Ankara Kriterlerinin biri, Türkiye’ye silah doğrultan terör örgütlerinin motivasyonu, ideolojisi, araçları ve eylemleri ne olursa olsun bu örgütlere karşı ciddi bir mücadele verme zorunluluğudur. FETÖ ya da PKK/YPG militanlarına sığınma hakkı veren, onlara ülkelerinde cirit attıran, onların aklıyla Türkiye’ye eleştiri yönelten ülkeler, Türkiye’nin vetosundan kaçamamalı. Türkiye NATO üyesi olarak kaldığı müddetçe, Türkiye’ye muhasım çevrelere kucak açan ülkeler NATO’nun kapısından içeri girememeli.

Terör örgütüne iltisaklı kişilerin listesi bu ülkelere teslim edilmeli ve iadesi istenmeli. İade edilmediği takdirde müzakerenin mümkün olmayacağı, terörü kollayan ülkelerin Türkiye’nin NATO müttefiki olmayacağı en sert ve net şekilde not edilmeli.

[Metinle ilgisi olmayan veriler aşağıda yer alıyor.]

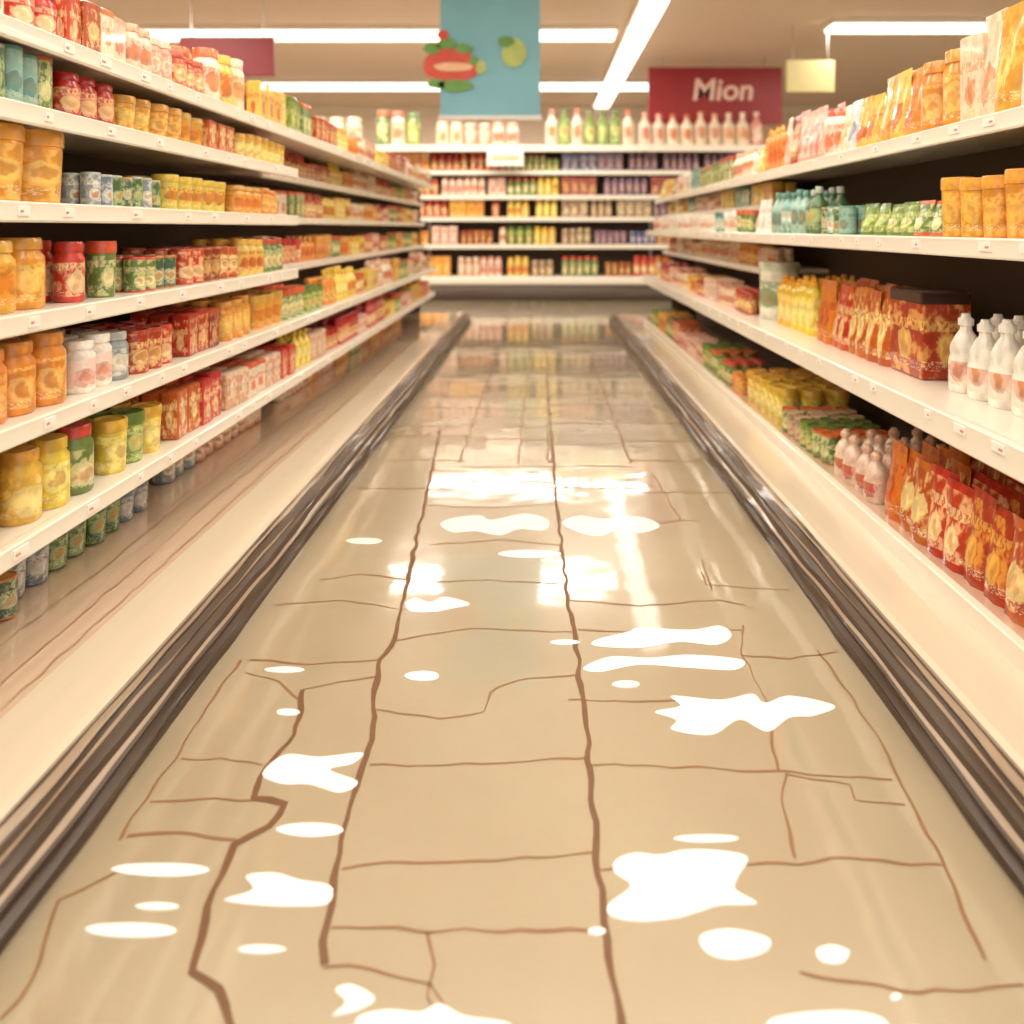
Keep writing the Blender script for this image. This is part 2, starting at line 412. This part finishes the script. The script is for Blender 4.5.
# ------------------------------------------------------------------ reflection highlights, shaped as thin white patches on the floor
def smooth_closed(pts, sub=6):
    n=len(pts); out=[]
    for i in range(n):
        p0,p1,p2,p3=[Vector(pts[(i+k-1)%n]) for k in range(4)]
        for s in range(sub):
            t=s/sub
            out.append(.5*((2*p1)+(p2-p0)*t+(2*p0-5*p1+4*p2-p3)*t*t+(3*p1-p0-3*p2+p3)*t**3))
    return out
def highlight_patch(pts):
    P=smooth_closed([px(*p) for p in pts]); n=len(P)
    ar=sum(P[i].x*P[(i+1)%n].y-P[(i+1)%n].x*P[i].y for i in range(n))
    if ar<0: P=P[::-1]
    per=sum((P[(i+1)%n]-P[i]).length for i in range(n)); k_=min(1,abs(ar)/per*.11/.0035)
    V=[];rings=((0,.0004),(.0012*k_,.0022),(.0035*k_,.0030))
    for ins,z in rings:
        for i,p in enumerate(P):
            t=(P[(i+1)%n]-P[i-1]); t.normalize(); nn=Vector((-t.y,t.x))
            V.append((p.x+nn.x*ins,p.y+nn.y*ins,z))
    F=[]
    for k in range(2):
        F+=[(k*n+i,k*n+(i+1)%n,(k+1)*n+(i+1)%n,(k+1)*n+i) for i in range(n)]
    F.append(tuple(range(2*n,3*n)))
    mesh_obj('floor_highlight',V,F,[M_highlight],recalc=False)
def ell(x0,x1,y0,y1,k=8,j=.1):
    cx,cy,a,b=(x0+x1)/2,(y0+y1)/2,(x1-x0)/2,(y1-y0)/2
    return [(cx+a*math.cos(2*math.pi*i/k)*(1+rnd.uniform(-j,j)),cy+b*math.sin(2*math.pi*i/k)*(1+rnd.uniform(-j,j))) for i in range(k)]
highlight_patch([(616,860),(635,853),(660,855),(685,850),(722,851),(748,858),(738,878),(736,890),(757,904),(720,906),(700,912),(675,919),(640,922),(612,917),(608,905),(630,886),(614,872)])
highlight_patch([(700,936),(730,929),(768,938),(766,952),(735,960),(708,954)])
highlight_patch([(768,1022),(800,1013),(850,1011),(885,1020),(880,1040),(780,1044)])
for e in [(112,210,863,877),(83,178,923,938),(275,345,823,837),(237,285,945,955),(135,180,903,911),(675,740,835,843),(612,640,681,688),(346,382,538,544),(265,305,667,673),(276,300,709,716),(550,580,640,645),(405,440,671,681),(498,562,550,558),(588,606,928,936),(890,902,994,1002)]:
    highlight_patch(ell(*e,j=.06))
highlight_patch([(224,900),(252,890),(246,876),(275,873),(300,880),(330,886),(328,904),(290,907),(250,905)])
highlight_patch([(262,774),(285,755),(320,757),(362,753),(352,764),(330,770),(358,782),(340,793),(310,785),(280,784)])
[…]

Terör listesinde olanlar iade edilse dahi, bu kişilerin kurucusu, yöneticisi veya üyesi olduğu ve dolayısıyla terör örgütleriyle iltisakı olan STK görünümlü kirli yapıların ortadan kaldırılması sağlanmalı. Böylelikle terör yuvaları bir bir dağıtılmalı ve Türkiye karşıtı eylemlere müsaade edilmemeli.

İsveç devlet televizyonunun terör örgütü YPG/PKK’nın elebaşlarından Salih Müslim ile Suriye'nin kuzeyinde saklandığı ABD askerî üssünde yaptığı röportajda, bu eli kanlı teröristin “İsveç’e güveniyoruz” demesi neyin göstergesidir? Salih Müslüm’in etrafında bebek katilinin fotoğrafları asılıyken YPG’nin PKK’ya bağlı olup olmadığı sorusuna cevap vermekten kaçınması, bu iki örgütün esasen bir olduğu gerçeğini gizlemeye yeter mi?

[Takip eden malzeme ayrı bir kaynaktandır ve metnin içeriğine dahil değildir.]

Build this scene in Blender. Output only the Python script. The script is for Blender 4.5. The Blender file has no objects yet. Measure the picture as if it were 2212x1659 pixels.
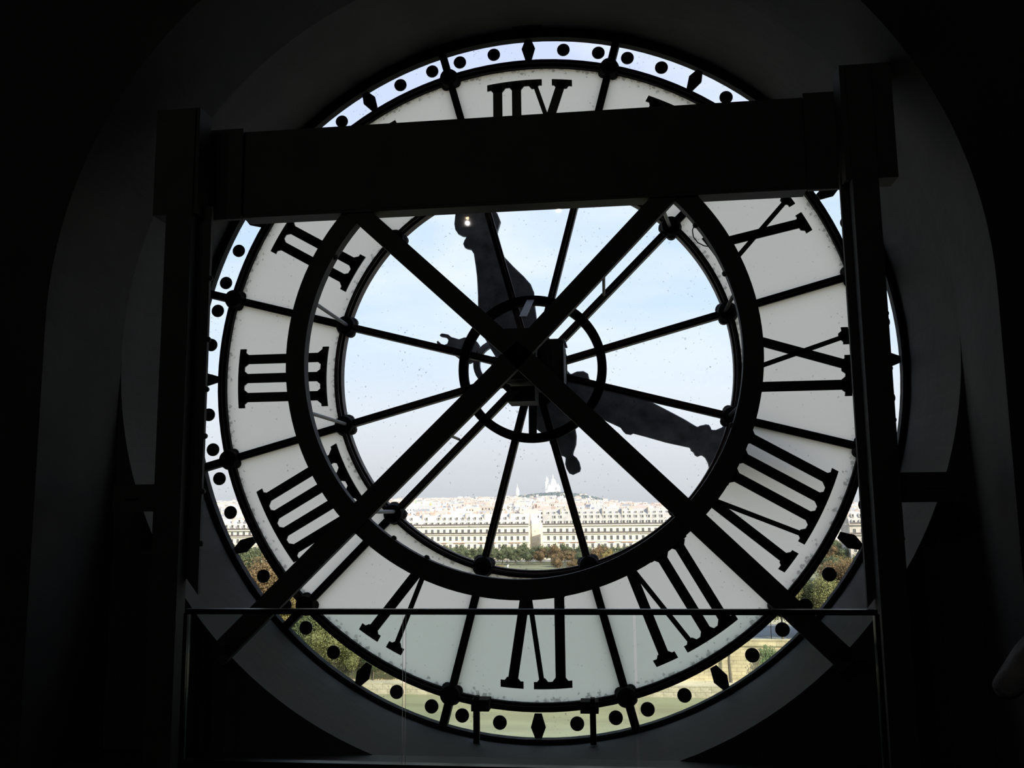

Hal böyleyken, Türkiye’nin NATO üyeliğinden kaynaklı veto hakkı şimdi kullanılmayacak da ne zaman kullanılacak? Türkiye kendisiyle müttefiklik isteyen ülkelerden terörle mücadele talebinde bulunmayacak da kimden ne talep edecek? Türkiye’nin başat aktörlerinden olduğu NATO, Türkiye karşıtlarını buyur edecek de Ankara buna hiç ses çıkarmayacak mı? Elbette, Türkiye etken bir aktör olarak bu süreçteki en önemli belirleyici ülke olacak ve “Ankara Kriterleri” sağlanmadıkça bu iki ülkenin NATO üyeliği gerçekleşmeyecek. Böylelikle de Türkiye karşıtlığının bir bedeli olduğunu herkes bir kez daha görmüş olacak.